In recent years, a considerable amount of research has been conducted to delineate the effects of attentional focus on task performance (e.g., Wulf, 2007a). From this research, external focus has been shown to be beneficial to both motor learning and performance. Less clear, however, are the mechanisms through which external focus benefits performance (Poolton, Maxwell, Masters, & Raab, 2006). Traditionally, an information-processing perspective (e.g., common-coding theory) has suggested that external focus facilitates
performance by triggering associated sensorimotor representations responsible for motor production (Wulf & Prinz, 2001). More recently, however, a constraints-led perspective has suggested that external focus aids performance through facilitating attunement to environmental affordances (Davids, Button, & Bennet, 2008).

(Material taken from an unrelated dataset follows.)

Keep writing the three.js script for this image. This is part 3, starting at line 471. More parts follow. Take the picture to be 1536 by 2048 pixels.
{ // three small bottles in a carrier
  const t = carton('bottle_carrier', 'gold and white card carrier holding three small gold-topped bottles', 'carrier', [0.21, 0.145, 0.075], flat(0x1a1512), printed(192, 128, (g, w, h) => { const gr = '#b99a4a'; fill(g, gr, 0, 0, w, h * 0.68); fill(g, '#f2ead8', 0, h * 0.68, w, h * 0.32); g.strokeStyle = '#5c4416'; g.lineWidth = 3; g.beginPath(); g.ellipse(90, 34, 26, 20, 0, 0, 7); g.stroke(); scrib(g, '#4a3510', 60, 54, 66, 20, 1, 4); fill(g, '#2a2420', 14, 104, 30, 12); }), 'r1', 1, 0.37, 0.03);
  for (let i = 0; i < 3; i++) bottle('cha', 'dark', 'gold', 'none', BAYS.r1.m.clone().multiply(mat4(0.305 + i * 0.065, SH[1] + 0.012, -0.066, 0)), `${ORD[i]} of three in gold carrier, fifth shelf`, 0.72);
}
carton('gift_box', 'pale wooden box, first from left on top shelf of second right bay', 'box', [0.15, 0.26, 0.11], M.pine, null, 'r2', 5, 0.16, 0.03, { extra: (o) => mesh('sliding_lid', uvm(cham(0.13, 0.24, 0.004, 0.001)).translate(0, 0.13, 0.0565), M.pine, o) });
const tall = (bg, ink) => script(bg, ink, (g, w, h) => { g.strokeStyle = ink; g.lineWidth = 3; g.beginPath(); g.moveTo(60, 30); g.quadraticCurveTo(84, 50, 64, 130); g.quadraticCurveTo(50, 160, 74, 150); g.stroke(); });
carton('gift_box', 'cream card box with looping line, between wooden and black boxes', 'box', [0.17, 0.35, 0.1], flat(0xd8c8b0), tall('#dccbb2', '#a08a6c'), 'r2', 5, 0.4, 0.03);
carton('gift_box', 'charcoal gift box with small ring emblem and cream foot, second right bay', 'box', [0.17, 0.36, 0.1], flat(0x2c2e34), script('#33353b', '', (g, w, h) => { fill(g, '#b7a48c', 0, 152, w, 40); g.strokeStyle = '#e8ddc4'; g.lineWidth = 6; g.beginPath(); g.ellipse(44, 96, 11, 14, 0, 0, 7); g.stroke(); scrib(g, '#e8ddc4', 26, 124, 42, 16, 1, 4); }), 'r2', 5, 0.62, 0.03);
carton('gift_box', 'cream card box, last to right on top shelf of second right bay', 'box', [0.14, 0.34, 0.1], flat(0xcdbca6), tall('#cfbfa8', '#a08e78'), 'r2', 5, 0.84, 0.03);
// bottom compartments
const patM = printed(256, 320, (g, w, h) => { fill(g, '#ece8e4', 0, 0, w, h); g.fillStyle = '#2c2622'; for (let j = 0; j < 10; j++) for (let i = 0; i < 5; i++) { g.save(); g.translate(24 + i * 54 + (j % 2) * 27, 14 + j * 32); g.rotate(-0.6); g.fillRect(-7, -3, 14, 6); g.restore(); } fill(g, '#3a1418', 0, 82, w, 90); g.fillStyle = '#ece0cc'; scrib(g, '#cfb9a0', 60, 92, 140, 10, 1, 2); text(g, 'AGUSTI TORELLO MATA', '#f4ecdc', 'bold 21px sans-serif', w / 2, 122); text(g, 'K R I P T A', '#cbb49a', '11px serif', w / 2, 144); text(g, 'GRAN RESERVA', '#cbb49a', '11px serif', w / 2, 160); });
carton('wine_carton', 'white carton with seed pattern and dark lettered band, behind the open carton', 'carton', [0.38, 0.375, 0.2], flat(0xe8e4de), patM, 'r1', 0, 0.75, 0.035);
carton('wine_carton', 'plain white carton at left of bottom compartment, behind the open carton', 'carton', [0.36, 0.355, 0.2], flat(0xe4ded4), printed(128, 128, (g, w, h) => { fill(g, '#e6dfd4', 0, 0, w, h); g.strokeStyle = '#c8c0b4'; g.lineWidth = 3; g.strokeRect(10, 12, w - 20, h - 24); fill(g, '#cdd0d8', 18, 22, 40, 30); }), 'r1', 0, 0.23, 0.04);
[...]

Consequently, the purpose of the present study was to examine the extent to which online visual information underpins the advantage of external focus.The study examined skilled golfers (n = 30) on a putting task under one of three attentional focus conditions (control, irrelevant, and external). Additionally, participants performed under full and occluded vision. Results indicated that participants using an external focus performed significantly better (i.e., made more putts) than participants in the control or irrelevant focus conditions. Furthermore, visual information did not mediate the extent to which external focus impacted performance. Overall, results did not support the notion that external focus facilitates attunement to affordances through the use of visual information. In contrast, the results are more in line with traditional accounts of external focus effects.